I think the challenges that the industry faces really have to do with just life in general. Everything constantly is changing. Printers, most importantly, must step up their game. There are a lot of good commercial printers that do everything right. But there are a lot that don’t, for whatever reasons. I think they need to sit down and closely examine their businesses and adapt to what their customers need. They must “get in front” of their customers and have some serious conversations.

So how do printers “get in front” of their customers? Well, they prepare programs, bring samples, talk to them, ask the hard questions, ask how their business is and most of all, ask how the printer can help them. There are so many ways that the printers can become a valued partner. As far back as I remember, the industry always has faced challenges. Think back to when there were negatives in platemaking, paper plates and cutting Rubyliths. Then computer-to-plate (CTP) technology came in and that was a gamechanger. Aqueous coating was a gamechanger. UV printing and embellishment were gamechangers. In short, printers must, must, must embrace ongoing change.

But what is the industry really doing about this?
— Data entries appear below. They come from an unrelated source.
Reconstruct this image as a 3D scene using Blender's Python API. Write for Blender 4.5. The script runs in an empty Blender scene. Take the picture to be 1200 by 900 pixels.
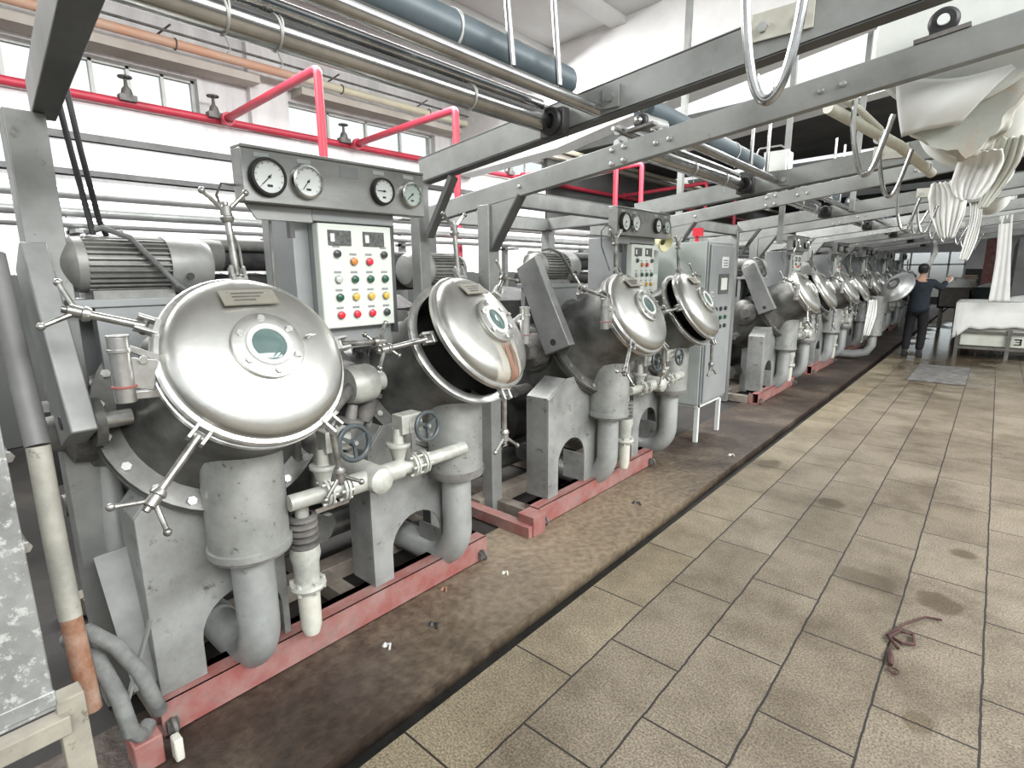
import bpy, bmesh, math, random
from mathutils import Vector, Matrix, Euler
random.seed(7)
S = bpy.context.scene
C = S.collection
V = Vector
PI = math.pi

# ------------------------------------------------------------------ materials
def new_mat(name):
    m = bpy.data.materials.new(name); m.use_nodes = True
    nt = m.node_tree; b = nt.nodes['Principled BSDF']
    return m, nt, b

def mat(name, col, rough=.5, metal=0., var=.0, scale=4., col2=None, bump=0., bscale=40., rvar=0., stretch=(1,1,1), coat=0., spots=None, alpha=None, trans=0., distort=0.):
    """colour + large scale mottling towards col2 + fine bump; all in object space"""
    m, nt, b = new_mat(name)
    N = nt.nodes; L = nt.links
    b.inputs['Roughness'].default_value = rough
    b.inputs['Metallic'].default_value = metal
    b.inputs['Base Color'].default_value = (*col, 1)
    b.inputs['Coat Weight'].default_value = coat
    if trans: b.inputs['Transmission Weight'].default_value = trans
    if alpha is not None: b.inputs['Alpha'].default_value = alpha
    tc = N.new('ShaderNodeTexCoord'); mp = N.new('ShaderNodeMapping')
    mp.inputs['Scale'].default_value = stretch
    L.new(tc.outputs['Object'], mp.inputs['Vector'])
    last = None
    if col2 is not None:
        n = N.new('ShaderNodeTexNoise'); n.inputs['Scale'].default_value = scale; n.inputs['Detail'].default_value = 6
        n.inputs['Roughness'].default_value = .65; n.inputs['Distortion'].default_value = distort
        L.new(mp.outputs[0], n.inputs['Vector'])
        r = N.new('ShaderNodeValToRGB')
        r.color_ramp.elements[0].position = .38 - var*.0; r.color_ramp.elements[1].position = .68
        r.color_ramp.elements[0].color = (*col, 1); r.color_ramp.elements[1].color = (*col2, 1)
        L.new(n.outputs['Fac'], r.inputs['Fac']); last = r.outputs['Color']
        if rvar:
            mr = N.new('ShaderNodeMapRange'); mr.inputs['To Min'].default_value = rough - rvar; mr.inputs['To Max'].default_value = rough + rvar
            L.new(n.outputs['Fac'], mr.inputs['Value']); L.new(mr.outputs[0], b.inputs['Roughness'])
    if spots is not None:
        sc, thr, w, c3 = spots
        n3 = N.new('ShaderNodeTexNoise'); n3.inputs['Scale'].default_value = sc; n3.inputs['Detail'].default_value = 8; n3.inputs['Roughness'].default_value = .75
        L.new(tc.outputs['Object'], n3.inputs['Vector'])
        r3 = N.new('ShaderNodeValToRGB'); r3.color_ramp.elements[0].position = thr; r3.color_ramp.elements[1].position = thr + w
        L.new(n3.outputs['Fac'], r3.inputs['Fac'])
        mx = N.new('ShaderNodeMix'); mx.data_type = 'RGBA'
        L.new(r3.outputs['Color'], mx.inputs[0])
        if last: L.new(last, mx.inputs[6])
        else: mx.inputs[6].default_value = (*col, 1)
        mx.inputs[7].default_value = (*c3, 1)
        last = mx.outputs[2]
    if last: L.new(last, b.inputs['Base Color'])
    if bump:
        n2 = N.new('ShaderNodeTexNoise'); n2.inputs['Scale'].default_value = bscale; n2.inputs['Detail'].default_value = 4
        L.new(mp.outputs[0], n2.inputs['Vector'])
        bp = N.new('ShaderNodeBump'); bp.inputs['Strength'].default_value = bump; bp.inputs['Distance'].default_value = .01
        L.new(n2.outputs['Fac'], bp.inputs['Height']); L.new(bp.outputs[0], b.inputs['Normal'])
    return m

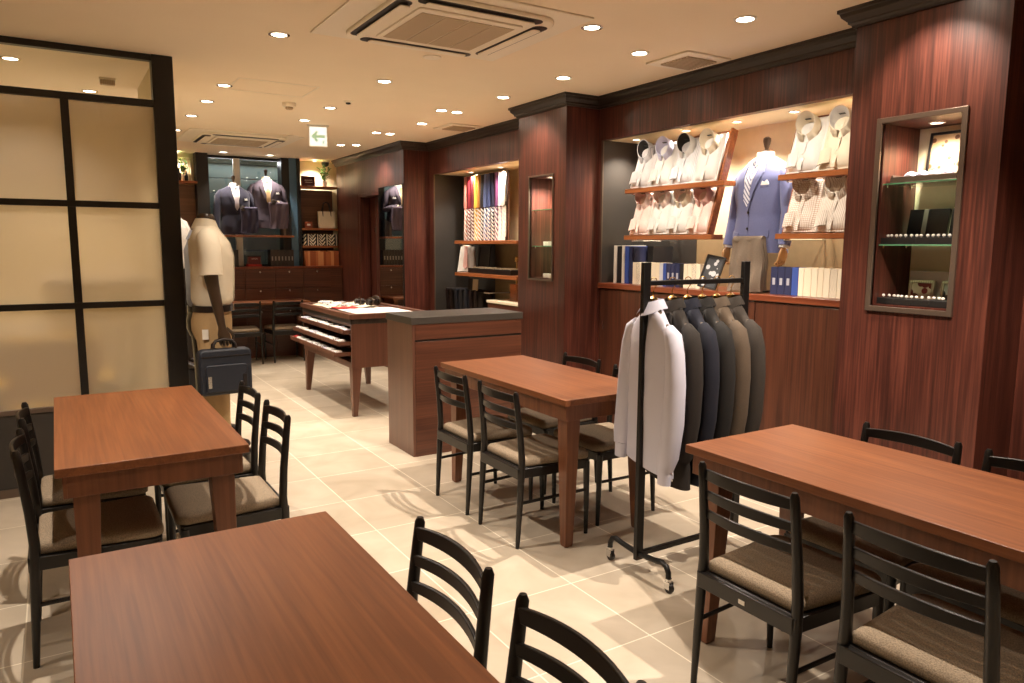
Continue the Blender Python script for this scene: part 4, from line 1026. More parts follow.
t = thing('tie_tray', 'grey wooden tray with folded blue neckwear on the top glass shelf', 'tray', (3.47, 1.915, 1.765))
b = MB(); b.box(-0.09,0.05,-0.15,0.155,0,0.006); b.box(-0.09,-0.082,-0.15,0.155,0.006,0.03); b.box(0.042,0.05,-0.15,0.155,0.006,0.045); b.box(-0.082,0.042,0.147,0.155,0.006,0.04); b.box(-0.082,0.042,-0.15,-0.142,0.006,0.04); b.build('box', MT['grey_frame'], t, bevel=0.002)
for i in range(4):
    o = MB().tube([(-0.045,0,0.016),(-0.01,0.006,0.024),(0.03,0,0.017)], [0.018,0.026,0.016], seg=12, flat=1.3).build('bow_tie', MT['shirt_paleblue'] if i % 2 else lil, None); o.location = (3.46, 1.84+0.055*i, 1.772)
    tag(o, 'rolled %s tie in the tray on the top glass shelf, %s from the right' % ('pale blue' if i % 2 else 'lilac', ORD[i]), 'tie', 'rolled ties in the display tray'); o.name = 'rolled_tie'
foil = pattern('black glossy box with silver wisps', srgb(26,24,24), srgb(120,112,100), 'stripe', 9, 0.25, 0.9, 0.12)
def gift_box(label, cat, mtx, w_, h_, m, th=0.02, group=None, nm='cufflink_box'):
    t = thing(nm, label, cat, mtx=mtx, group=group)
    MB().box(-w_/2, w_/2, 0, h_, 0, th).build('lid', m, t, bevel=0.002); MB().box(-w_/2, w_/2, 0.0, 0.03, th, th+0.06).build('base', MT['black_card'], t, bevel=0.002)
    MB().box(-w_/2+0.008, w_/2-0.008, 0.022, 0.032, th+0.005, th+0.055).build('cushion', MT['dark_slot'], t)
    return t
gift_box('large open black box standing on the middle glass shelf, left', 'box', facing(3.56, 1.975, 1.484, 80), 0.19, 0.165, foil, group='black boxes in the display case')
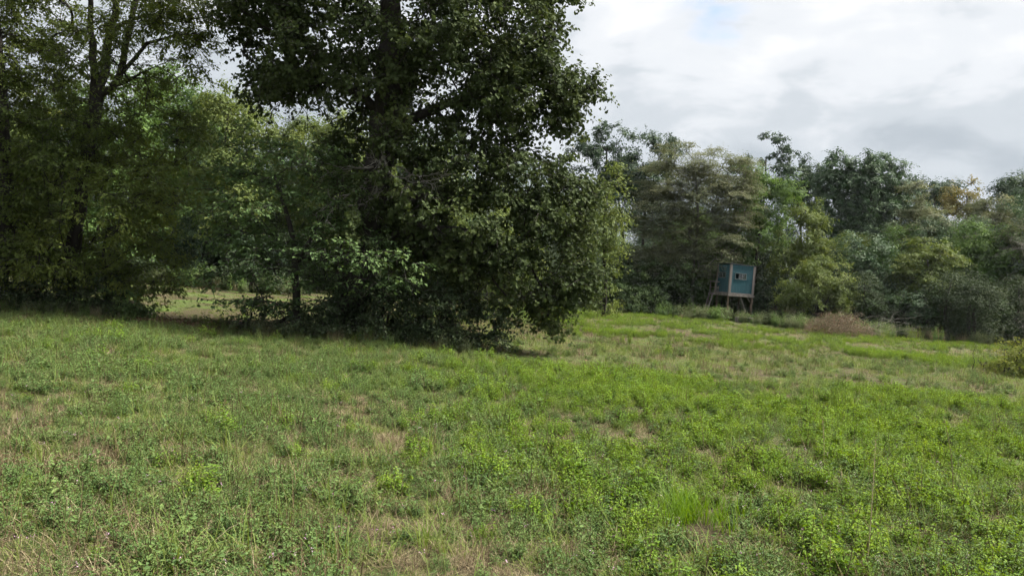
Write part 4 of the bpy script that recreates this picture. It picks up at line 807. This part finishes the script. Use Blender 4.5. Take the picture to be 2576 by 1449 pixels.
def blades(mb, n, r, L, Wd, lean, rad, mat=0, segs=4, curl=1.2):
    """arching grass blades out of one tuft"""
    for k in range(n):
        a = r.uniform(0, 2 * np.pi); d = np.array([math.cos(a), math.sin(a), 0]); s = np.array([-d[1], d[0], 0])
        p = np.array([r.normal(0, rad), r.normal(0, rad), -0.01]); l = r.uniform(*L); th = r.uniform(*lean); w = Wd * r.uniform(.7, 1.3); c = r.uniform(0.3, curl)
        V = []; 
        for i in range(segs + 1):
            t = i / segs; ww = w * (1 - t ** 1.6) + 0.0004
            V += [p - s * ww / 2, p + s * ww / 2]
            p = p + (d * math.sin(th) + np.array([0, 0, math.cos(th)])) * l / segs; th = min(th + c / segs, 2.0)
        F = [[2 * i, 2 * i + 1, 2 * i + 3, 2 * i + 2] for i in range(segs)]
        mb.add(V, F, r.random(), mat)

def forb(r, stems=6, nodes=6, h=(0.10, 0.22), leaf=(0.030, 0.014), lean=0.7, mat='clover', trif=3):
    mb = MB()
    for k in range(stems):
        a = r.uniform(0, 6.28); le = r.uniform(0.1, lean); H = r.uniform(*h)
        d = np.array([math.cos(a) * math.sin(le), math.sin(a) * math.sin(le), math.cos(le)])
        P = [np.array([r.normal(0, .02), r.normal(0, .02), -0.01])]
        for i in range(4):
            d = nrm(d + np.array([0, 0, 0.12]) + r.normal(0, .1, 3)); P.append(P[-1] + d * H / 4)
        P = np.array(P); tube(mb, P, [.0022, .002, .0017, .0014, .001], 3, 0.5, 1)
        t = np.linspace(0.3, 1.0, nodes); bp = np.stack([np.interp(t, np.linspace(0, 1, 5), P[:, i]) for i in range(3)], 1)
        bp = np.repeat(bp, trif, 0) + r.normal(0, .006, (nodes * trif, 3))
        aa = r.uniform(0, 6.28, len(bp)); out = np.stack([np.cos(aa), np.sin(aa), np.full(len(aa), .15)], 1)
        sc = np.repeat(np.linspace(1.1, 0.75, nodes), trif)
        leaves(mb, bp + out * .004, out, leaf[0] * sc, leaf[1] * sc, 'oval', 1.0, .2, .4, 0.0, .15, r.random(len(bp)) * .6 + np.repeat(np.linspace(0, .4, nodes), trif), 0, r)
    return mb, [mat, 'stem']

def tuft(r, n, L, Wd, lean, rad, mat, curl=1.2, segs=4):
    mb = MB(); blades(mb, n, r, L, Wd, lean, rad, 0, segs, curl); return mb, [mat]

def mixed(r):
    """thatch: dead blades lying every way"""
    mb = MB(); blades(mb, 30, r, (.06, .18), .0028, (0.8, 1.6), .07, 0, 3, .9); return mb, ['straw']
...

Manufacturers must make sure that their customers are buying the right equipment for their specific needs. Print companies need to make sure they’re buying equipment that’s right for their own production operation, as well as their customers’ needs. There must be better communication. Original equipment manufacturers (OEMs) are out to sell equipment, and rightfully so. But once they sell it to a printer, printers are stuck with it. They’ve got to pay for it. If a printer doesn’t know how to sell to his/her customer what this new piece of equipment produces, there’s a huge problem.

I think more than anything, the industry needs to come together. I think that we need to work more as a team. I know we often hear comments like: “Oh, it’s tough out there. We’re going to see companies close.” Yes! Some companies do, indeed, shut their doors, and some manufacturers do merge. The bottom line is that manufacturers, suppliers and printers need to work together for our industry to flourish.

What trends are emerging in print that will influence the future of the printing industry?

Like I said before, everything’s always evolving in this industry. So, when I think about trends and I think about print, I generally think about several areas – digital adoption, color management technology, workflow automation and robotics, print embellishments, targeted direct mail using variable data, and so on. All this technology will make the industry better, but printers and their staff must learn it, embrace it, and promote it to their own customers. We could talk about this forever, but if no one does anything about it, then where is our industry really going?

There are all kinds of solutions out there. Printers must take an objective look at their own company and explore what areas or operations could be improved. For example, just the other day I heard people talking about getting into the label-printing business. Yes, many label businesses are booming. What they didn’t discuss was that, if you open a label company today, you can’t get proper substrates because most already are allocated. So yes, the price of a digital label press has come down – but they didn’t consider the finishing, the rewinding, the diecutting or the embellishments.

Yes, the packaging industry is on fire. But are companies prepared to warehouse a million dollars’ worth of inventory? Because the packaging industry works quite differently in those specific markets. Entering new, lucrative markets can be very exciting, but at the end of the day, I’d really do my homework and have conversations with the people who can help ask the right questions and get the right answers.

There’s so much exceptional technology out there, but its success depends on three factors – what the customer wants, what a commercial printer needs and the future direction in which a company wants to go.

Which markets/verticals are growing their use of print and what is influencing that growth?

Well, we see a lot of large-format printing these days. Wayfinding and directional signage are on fire. Labels and print embellishments are on fire. At the end of the day, I think companies must look at where the opportunities lie, but be realistic about their equipment, budget and in-house capabilities. Each company must understand who its core customers are and what they want. If printers are going to look for new customers, they likely will have to learn and invest in new technology. They’re not just going to walk into a new market and hit the jackpot.

In terms of what’s influencing current growth in specific markets, I can’t really tell you, to be honest. All I know is the more we are bombarded by digital messages, the more we’ll see print cutting through the noise.

What are your predictions for the print industry in the next five to 10 years?

So where do I see the industry in five to 10 years? I don’t know. I don’t have a crystal ball. I do think print always is going to be around because there’ll always be a need for print. From the minute we wake up to the minute we go to bed, everywhere we look, there’s print.

If a company is lucky enough to be in this industry, keep an ear close to the ground. Be in constant communication with core customers. And understand what those customers are doing and why. That’s the best strategy, in my opinion.